Khaddam, who met reporters upon emerging from the White House, spoke in Arabic in response to questions. He refused to give the President’s reaction to the Syrian position on the PLO saying “it is not in my job description to speak for the President.” Asked what the PLO has done so far to try to bring about a general peace, Khaddam again evaded a direct answer.

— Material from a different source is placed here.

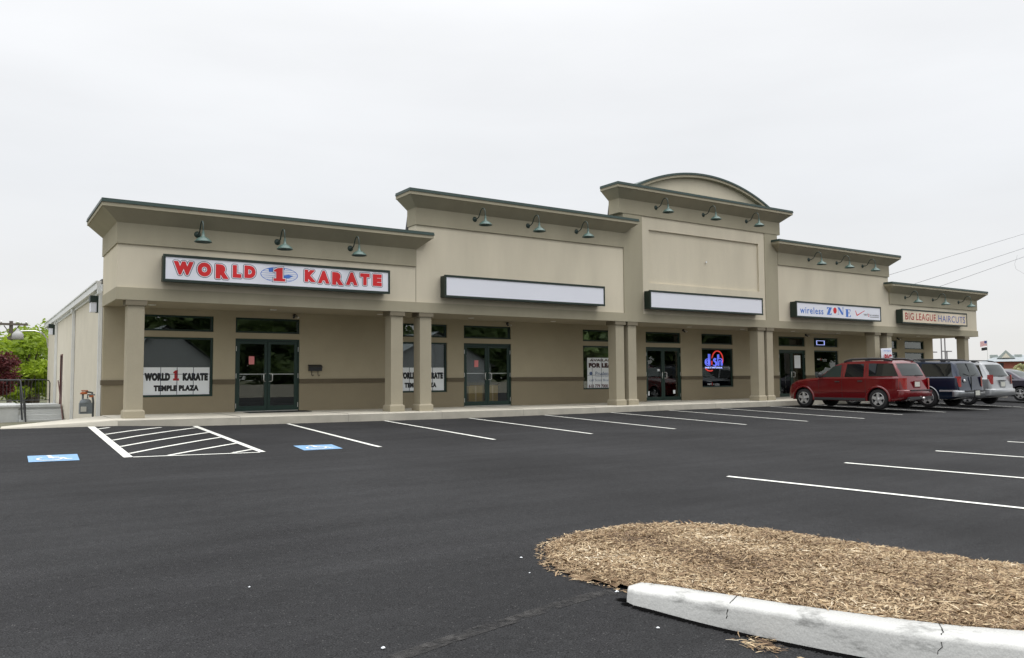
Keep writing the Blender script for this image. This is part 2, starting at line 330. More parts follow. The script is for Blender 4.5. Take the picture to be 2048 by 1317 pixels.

He said that “the PLO is ready to go and attend the Geneva conference on the basis of the ethical and equitable things that will go into the conference.”

Asked whether he was satisfied with the American position towards the PLO, Khaddam said again in an evasive reply, “I have said that I am very satisfied with the noble effort expended by the President of the United States towards peace.”

ISRAEL CITED AS PRIMARY OBSTACLE

On a question as to what “the primary obstacle” is to a conference at this point, Khaddam blamed “Israeli rejection,” and without completing that thought, at least insofar as could be gotten in the Arab interpreter’s words, Khaddam alleged that Israeli Foreign Minister Moshe Dayan said the Israelis “would never withdraw from the 1967 boundaries nor would we recognize anything known as the Palestinian people.”

Neither Dayan nor any other Israeli official has been known to say Israel would keep all the territories it had won in the Six-Day War or were not aware of the Palestinians as a people. Khaddam insisted the PLO alone represented the Palestinians, saying, “We have underscored the fact, our own opinion, that there is no Palestinian who can claim to represent the Palestinians outside the PLO.”

SORTING OUT THE CONFUSION

Confusion developed later today at the White House press room when an unofficial translation of Khaddam’s response in Arabic to an Arab questioner had Khaddam saying that his and the President’s “viewpoints coincided” regarding an Arab delegation that Khaddam said would include the PLO.

This translation by on Arab journalist and supported by at least one other Arab newsman quoted Khaddam as follows: “I went over with the President concerning the efforts to reconvene the Geneva conference and I insisted on our position, which is that all the parties concerned have to participate and that’s why the PLO has to be involved and our viewpoints coincided regarding the possibility to form a unified Arab delegation including the PLO.”

White House and State Department Middle East specialists refused, however, to accept this version because it is unofficial. But they would not say whether Khaddam’s statement as translated was substantively accurate or inaccurate. A State Department source said that “our views coincide there should be a unified Arab delegation, the composition of which has to be negotiated.”

Presidential News Secretary Jody Powell, pressed by the Jewish Telegraphic Agency to say “yes or no” to whether the U.S. agrees or disagrees with Khaddam’s translated statement, said he would not go into details of the President’s conversations.

The question of Palestinian representation “is not a question I can answer” because “we are in a very delicate process.” Powell said the solution must be “mutually acceptable to the parties involved” and that the U.S. role is to “facilitate, make suggestions to help find (a solution) that does not violate but preserves the basic principles of the parties.”